A Tale of Two Toast Racks

One toast rack is an elegant silver-plated affair, the other a sombre piece of pottery and both come with their own tale of mortality.

The first toast rack has an oval base which sits daintily on four flattened round electro-plated “feet”. The regular loops to hold the toast are offset, rather than centrally positioned on the oval base. Each toast-supporting loop curves outward from the base describing its own sideways oval: small, then medium, rising to a bigger central one with a curled loop handle, then decreasing in size.

When my great aunt was recuperating after a major car accident, she stayed with my grandmother in what had been their childhood home. My grandmother took her up a breakfast tray each morning and this was the toast rack she used. It always held four neat triangles of white toast.
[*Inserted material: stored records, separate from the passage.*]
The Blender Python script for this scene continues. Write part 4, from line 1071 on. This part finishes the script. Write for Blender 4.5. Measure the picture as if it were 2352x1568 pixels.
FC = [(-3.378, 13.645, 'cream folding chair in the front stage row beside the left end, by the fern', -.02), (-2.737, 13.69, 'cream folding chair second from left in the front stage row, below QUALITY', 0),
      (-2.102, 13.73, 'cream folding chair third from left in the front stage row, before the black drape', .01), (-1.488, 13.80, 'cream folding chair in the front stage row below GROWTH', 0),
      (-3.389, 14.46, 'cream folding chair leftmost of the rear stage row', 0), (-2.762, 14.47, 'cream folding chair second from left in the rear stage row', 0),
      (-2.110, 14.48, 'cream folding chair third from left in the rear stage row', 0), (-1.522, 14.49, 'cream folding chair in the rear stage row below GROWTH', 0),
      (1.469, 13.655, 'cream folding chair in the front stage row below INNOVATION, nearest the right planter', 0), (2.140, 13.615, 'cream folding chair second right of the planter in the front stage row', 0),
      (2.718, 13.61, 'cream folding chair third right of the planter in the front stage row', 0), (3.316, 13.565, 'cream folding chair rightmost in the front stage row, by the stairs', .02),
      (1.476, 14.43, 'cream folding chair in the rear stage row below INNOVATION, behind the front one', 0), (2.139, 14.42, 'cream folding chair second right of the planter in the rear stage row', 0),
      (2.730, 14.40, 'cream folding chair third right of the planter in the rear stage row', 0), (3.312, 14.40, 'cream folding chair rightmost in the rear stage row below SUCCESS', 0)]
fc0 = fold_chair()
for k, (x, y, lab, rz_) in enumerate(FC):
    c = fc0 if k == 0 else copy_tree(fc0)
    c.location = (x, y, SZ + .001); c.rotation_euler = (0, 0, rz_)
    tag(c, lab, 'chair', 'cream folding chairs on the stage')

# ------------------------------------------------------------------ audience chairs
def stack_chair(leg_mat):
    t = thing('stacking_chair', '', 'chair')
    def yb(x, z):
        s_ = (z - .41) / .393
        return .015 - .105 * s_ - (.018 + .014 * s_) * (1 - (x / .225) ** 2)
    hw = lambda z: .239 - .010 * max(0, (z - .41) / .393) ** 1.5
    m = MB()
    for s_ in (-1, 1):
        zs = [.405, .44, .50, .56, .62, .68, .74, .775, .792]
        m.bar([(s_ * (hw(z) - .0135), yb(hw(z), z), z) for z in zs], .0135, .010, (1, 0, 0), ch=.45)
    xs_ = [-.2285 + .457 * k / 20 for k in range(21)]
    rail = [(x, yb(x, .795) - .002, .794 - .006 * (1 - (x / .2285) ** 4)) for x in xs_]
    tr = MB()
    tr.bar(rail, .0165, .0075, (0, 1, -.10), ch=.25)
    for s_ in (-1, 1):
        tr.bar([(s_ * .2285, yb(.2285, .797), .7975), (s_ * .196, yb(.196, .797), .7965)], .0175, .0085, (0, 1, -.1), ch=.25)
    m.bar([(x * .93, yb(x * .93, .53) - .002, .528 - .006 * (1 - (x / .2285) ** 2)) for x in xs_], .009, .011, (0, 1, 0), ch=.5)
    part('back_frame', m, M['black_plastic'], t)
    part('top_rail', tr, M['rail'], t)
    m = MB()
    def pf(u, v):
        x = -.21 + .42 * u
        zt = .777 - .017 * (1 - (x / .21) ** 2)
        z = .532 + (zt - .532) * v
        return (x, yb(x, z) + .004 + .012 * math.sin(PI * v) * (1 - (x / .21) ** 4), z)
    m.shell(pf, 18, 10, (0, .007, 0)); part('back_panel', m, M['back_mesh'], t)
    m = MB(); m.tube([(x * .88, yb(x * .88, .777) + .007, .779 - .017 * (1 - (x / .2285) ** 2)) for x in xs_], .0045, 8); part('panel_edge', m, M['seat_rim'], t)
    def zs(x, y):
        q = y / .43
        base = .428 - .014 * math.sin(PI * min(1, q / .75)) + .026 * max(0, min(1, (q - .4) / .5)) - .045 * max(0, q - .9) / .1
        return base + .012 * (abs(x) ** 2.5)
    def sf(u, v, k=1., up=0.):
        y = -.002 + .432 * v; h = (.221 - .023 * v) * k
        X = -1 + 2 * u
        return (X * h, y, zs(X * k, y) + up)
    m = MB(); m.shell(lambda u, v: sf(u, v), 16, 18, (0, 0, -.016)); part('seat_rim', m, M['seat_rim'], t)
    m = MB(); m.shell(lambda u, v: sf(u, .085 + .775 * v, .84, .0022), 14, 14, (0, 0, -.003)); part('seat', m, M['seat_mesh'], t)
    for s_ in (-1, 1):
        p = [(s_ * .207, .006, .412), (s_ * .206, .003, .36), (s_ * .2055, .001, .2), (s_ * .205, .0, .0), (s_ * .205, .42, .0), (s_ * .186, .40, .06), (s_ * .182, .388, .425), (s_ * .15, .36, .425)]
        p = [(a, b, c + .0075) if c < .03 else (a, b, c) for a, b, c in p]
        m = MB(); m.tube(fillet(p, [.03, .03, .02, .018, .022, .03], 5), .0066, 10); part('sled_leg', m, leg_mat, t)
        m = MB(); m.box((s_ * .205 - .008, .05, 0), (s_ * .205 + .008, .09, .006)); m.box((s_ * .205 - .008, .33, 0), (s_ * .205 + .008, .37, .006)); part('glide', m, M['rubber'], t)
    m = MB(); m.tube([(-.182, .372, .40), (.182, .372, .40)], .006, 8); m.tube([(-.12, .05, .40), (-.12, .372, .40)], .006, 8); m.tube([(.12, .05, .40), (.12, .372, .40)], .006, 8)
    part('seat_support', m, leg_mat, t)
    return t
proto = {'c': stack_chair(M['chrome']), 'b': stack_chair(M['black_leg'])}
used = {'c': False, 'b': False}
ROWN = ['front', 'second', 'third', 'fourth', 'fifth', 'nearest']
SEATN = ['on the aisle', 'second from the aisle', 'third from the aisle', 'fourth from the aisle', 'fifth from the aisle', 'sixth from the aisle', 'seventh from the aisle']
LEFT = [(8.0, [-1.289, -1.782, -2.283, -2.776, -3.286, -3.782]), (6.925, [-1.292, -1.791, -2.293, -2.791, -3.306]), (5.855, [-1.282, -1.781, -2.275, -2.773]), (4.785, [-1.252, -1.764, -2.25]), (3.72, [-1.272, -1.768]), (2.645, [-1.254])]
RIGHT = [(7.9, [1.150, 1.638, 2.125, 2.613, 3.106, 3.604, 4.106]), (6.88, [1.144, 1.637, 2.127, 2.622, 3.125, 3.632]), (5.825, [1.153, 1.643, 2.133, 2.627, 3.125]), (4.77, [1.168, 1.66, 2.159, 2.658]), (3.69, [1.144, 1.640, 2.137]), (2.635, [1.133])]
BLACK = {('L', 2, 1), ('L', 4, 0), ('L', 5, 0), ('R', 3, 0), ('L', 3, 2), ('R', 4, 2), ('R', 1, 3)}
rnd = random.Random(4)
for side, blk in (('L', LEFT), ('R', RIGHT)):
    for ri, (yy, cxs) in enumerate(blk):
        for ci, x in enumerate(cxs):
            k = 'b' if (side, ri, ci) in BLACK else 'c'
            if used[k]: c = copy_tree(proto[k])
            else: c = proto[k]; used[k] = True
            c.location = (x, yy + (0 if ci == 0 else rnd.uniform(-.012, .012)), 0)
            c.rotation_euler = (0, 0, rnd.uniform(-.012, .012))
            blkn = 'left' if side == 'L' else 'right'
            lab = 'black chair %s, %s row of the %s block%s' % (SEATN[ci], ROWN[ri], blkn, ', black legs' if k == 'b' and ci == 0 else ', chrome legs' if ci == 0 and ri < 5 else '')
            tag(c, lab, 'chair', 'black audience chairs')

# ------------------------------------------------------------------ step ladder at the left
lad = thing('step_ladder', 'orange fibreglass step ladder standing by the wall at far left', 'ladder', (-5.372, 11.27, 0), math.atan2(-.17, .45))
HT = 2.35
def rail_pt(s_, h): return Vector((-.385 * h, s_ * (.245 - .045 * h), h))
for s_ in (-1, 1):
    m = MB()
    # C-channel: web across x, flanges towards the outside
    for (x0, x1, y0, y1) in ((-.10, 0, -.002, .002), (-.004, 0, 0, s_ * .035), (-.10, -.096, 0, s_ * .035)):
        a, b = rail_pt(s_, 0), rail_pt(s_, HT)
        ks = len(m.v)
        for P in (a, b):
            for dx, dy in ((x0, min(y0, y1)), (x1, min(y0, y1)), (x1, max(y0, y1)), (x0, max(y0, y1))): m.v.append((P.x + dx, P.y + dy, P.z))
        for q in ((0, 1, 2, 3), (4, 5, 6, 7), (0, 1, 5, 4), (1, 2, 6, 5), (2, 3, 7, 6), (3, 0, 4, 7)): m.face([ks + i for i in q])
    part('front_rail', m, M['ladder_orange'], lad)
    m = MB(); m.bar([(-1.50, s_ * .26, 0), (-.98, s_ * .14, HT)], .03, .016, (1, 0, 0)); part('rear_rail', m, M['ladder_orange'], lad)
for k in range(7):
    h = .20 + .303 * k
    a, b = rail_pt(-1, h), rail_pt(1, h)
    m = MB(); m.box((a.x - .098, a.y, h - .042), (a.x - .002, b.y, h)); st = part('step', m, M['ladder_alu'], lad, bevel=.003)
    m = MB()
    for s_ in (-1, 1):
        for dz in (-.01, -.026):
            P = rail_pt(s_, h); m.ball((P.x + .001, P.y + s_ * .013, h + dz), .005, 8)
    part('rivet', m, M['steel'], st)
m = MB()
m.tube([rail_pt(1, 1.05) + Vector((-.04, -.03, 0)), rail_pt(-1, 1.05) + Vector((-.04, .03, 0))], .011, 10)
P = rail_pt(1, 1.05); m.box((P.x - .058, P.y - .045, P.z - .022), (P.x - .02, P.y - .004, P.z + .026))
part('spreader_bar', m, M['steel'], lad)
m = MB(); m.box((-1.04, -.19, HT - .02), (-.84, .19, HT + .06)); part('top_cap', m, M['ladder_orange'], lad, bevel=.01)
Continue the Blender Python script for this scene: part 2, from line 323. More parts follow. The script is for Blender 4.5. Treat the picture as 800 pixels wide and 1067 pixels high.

Looking after my great aunt must have reminded my grandmother of the months my great aunt spent in her teens convalescing from TB. With both brothers and a husband lost to the second World War, their sisterly devotion makes sense.

The second toast rack is an altogether different piece, made of pottery by my father it is a little, dark blue-glazed wooded scene, where small and uneven pointy trees with faces, form lines for the toast to lean on. It looks like a cemetery and at one end is a tiny memorial to burned toast! I’m not sure if many people do it now: but my childhood mornings were often greeted by the scratchy sound of a knife scraping off the charred layer on an overdone piece of bread.

My grandmother scraped her toast on the brick path by the back door. Burned toast was a regular occurrence in my childhood and my dad’s quirky toast rack celebrates this. Both racks, so different,  would have similar tales to tell of burned toast.